Conan Doyle first got the idea for a story about a ghost dog during a golf game with an aspiring young journalist and writer named Bertram Fletcher Robinson, who originally came from Devon (the part of southwestern England where The Hound of the Baskervilles is set) (source).
Once Conan Doyle decided to add his old friend Sherlock Holmes to the plot, he had a winner on his hands. The Hound of the Baskervilles is one of the most enduringly popular of the Sherlock Holmes stories, with over two dozen film and TV adaptations—including one with a robot Doctor Watson, in Sherlock Holmes in the 22nd Century. What's more, the financial success of The Hound of the Baskervilles in both the U.K. and the U.S. encouraged Conan Doyle to return to writing Holmes stories (source).
The creepy atmosphere and suspenseful plot twists have definitely made Hound one of our favorites of the Sherlock Holmes canon.
What is The Hound of the Baskervilles About and Why Should I Care?
Detective Sherlock Holmes and his best friend and biographer Doctor John Watson are one of fiction's great buddy pairings: Holmes and Watson, Frodo and Sam, Don Quixote and Sancho Panza, Harold and Kumar.
Holmes fans love the genuine affection between Holmes and his long-suffering companion Watson. We can find that bromance in any of the Holmes stories, from A Study in Scarlet (1887) to the short story collection His Last Bow (1917). So why read The Hound of the Baskervilles in particular? Well, what we love about The Hound of the Baskervilles is that it gives good ol' Doctor Watson a chance to shine.
Do you know what it's like to have a friend who is really great at something? Maybe this person swims like a dolphin in the four-hundred-meter freestyle or paints amazing pictures or can achieve level 99 in any World-of-Warcraft-style MMORPG without breaking a sweat. And that's amazing—we love it when our friends have terrific, unusual talents.

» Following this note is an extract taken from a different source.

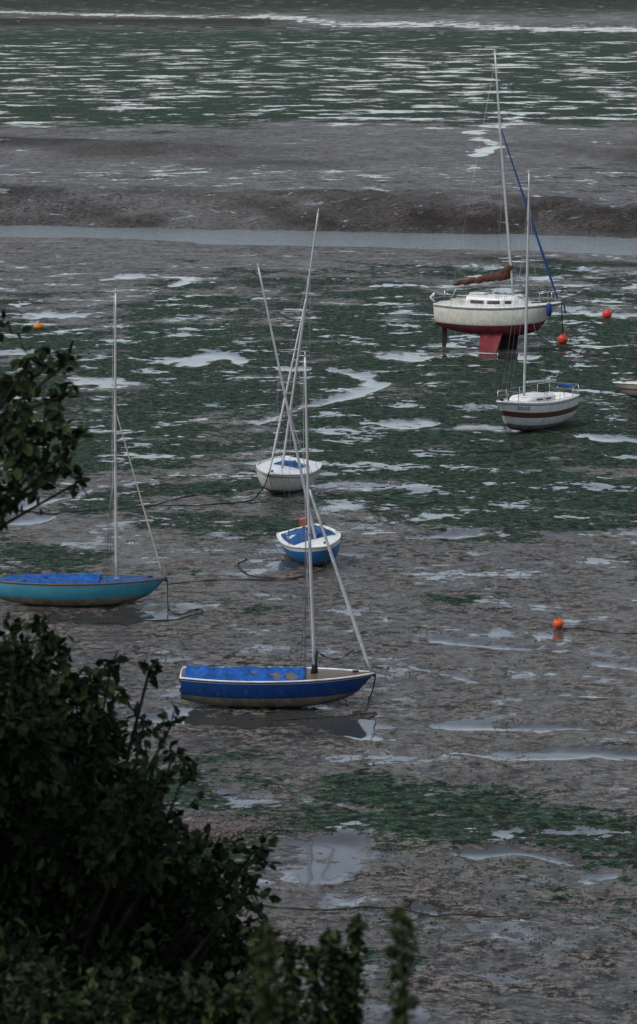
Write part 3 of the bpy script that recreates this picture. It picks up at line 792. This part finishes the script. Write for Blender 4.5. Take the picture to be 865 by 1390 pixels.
shrub([(352,1270,1400,18),(395,1280,1400,14),(450,1268,1400,12),(480,1256,1400,7),(430,1295,1400,10),(470,1300,1400,9)],15,M_leaf,3,.04)
shrub([(545,1246,1400,4),(362,1262,1400,6)],10,M_leaf2,4,.026,2.0)

# ------------------------------------------------------------------ light
EL,AZ=math.radians(52),math.radians(236)
w=bpy.data.worlds.new("World"); scene.world=w; w.use_nodes=True; nt=w.node_tree
bg=nt.nodes['Background']; sky=nt.nodes.new('ShaderNodeTexSky'); sky.sky_type='NISHITA'; sky.sun_disc=False
sky.sun_elevation=EL; sky.sun_rotation=AZ; sky.air_density=1.0; sky.dust_density=1.0; sky.ozone_density=1.5
hs=nt.nodes.new('ShaderNodeHueSaturation'); hs.inputs['Saturation'].default_value=.45
mx=nt.nodes.new('ShaderNodeMix'); mx.data_type='RGBA'; mx.blend_type='MULTIPLY'; mx.inputs[0].default_value=1; mx.inputs[7].default_value=(.97,1.01,1.05,1)
nt.links.new(sky.outputs[0],hs.inputs['Color']); nt.links.new(hs.outputs[0],mx.inputs[6]); nt.links.new(mx.outputs[2],bg.inputs[0]); bg.inputs[1].default_value=.15
sd=bpy.data.lights.new('sun','SUN'); sd.energy=1.9; sd.angle=math.radians(12); sd.color=(1,.97,.91)
so=bpy.data.objects.new('sun',sd); scene.collection.objects.link(so)
sv=Vector((math.sin(AZ)*math.cos(EL),math.cos(AZ)*math.cos(EL),math.sin(EL)))
so.rotation_euler=sv.to_track_quat('Z','Y').to_euler(); so.location=(0,0,60)
# ------------------------------------------------------------------ camera
cd=bpy.data.cameras.new('camera'); cam=bpy.data.objects.new('camera',cd); scene.collection.objects.link(cam)
cam.location=(0,0,H); cam.rotation_euler=(math.pi/2-PITCH,0,0)
cd.sensor_fit='VERTICAL'; cd.sensor_height=36; cd.lens=36*F/1390; cd.clip_end=20000; cd.clip_start=.5
cd.dof.use_dof=True; cd.dof.focus_distance=115; cd.dof.aperture_fstop=8
scene.camera=cam
scene.view_settings.view_transform='Standard'; scene.view_settings.look='None'; scene.view_settings.exposure=0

But maybe we also have some skills in the swimming, painting, or role-playing departments. And while we may not be jealous of our genius friends, it would be nice to get some acknowledgment that we aren't complete disasters in these areas ourselves. Even if we really like and admire the person who is overshadowing us, it can sometimes be tough to feel like we don't get positive attention for our more modest skills because everyone can't stop looking at the insanely talented person next to us.
This is Watson's situation: we know that he's a smart guy because (a) he's narrating all of these great stories, (b) Holmes sometimes says so, and (c) he's a combat veteran and a doctor. But next to Holmes, everybody seems kind of ordinary, even a creative, intelligent man like Watson. Holmes has so much charisma and brilliance that it can be difficult to notice the steady, hard-working guy by his side.
We love Watson's loyalty and respect for Holmes. But we're also glad to see Watson spend time off on his own, doing some independent investigating, in The Hound of the Baskervilles. He may not crack the case without his buddy, but he makes a lot of important discoveries, and he keeps Sir Henry Baskerville safe against a very serious threat. Watson's intelligence and creativity in The Hound of the Baskervilles gives us a chance to cheer for the underdog, no pun intended. (Full disclosure: it was completely intended.)
We have the other three Holmes novels and four short story collections to focus on Holmes himself (and don't get us wrong—we love the guy). Still, we're glad that we also have The Hound of the Baskervilles to give Watson his place in the sun. We're nominating him for Best Supporting Actor.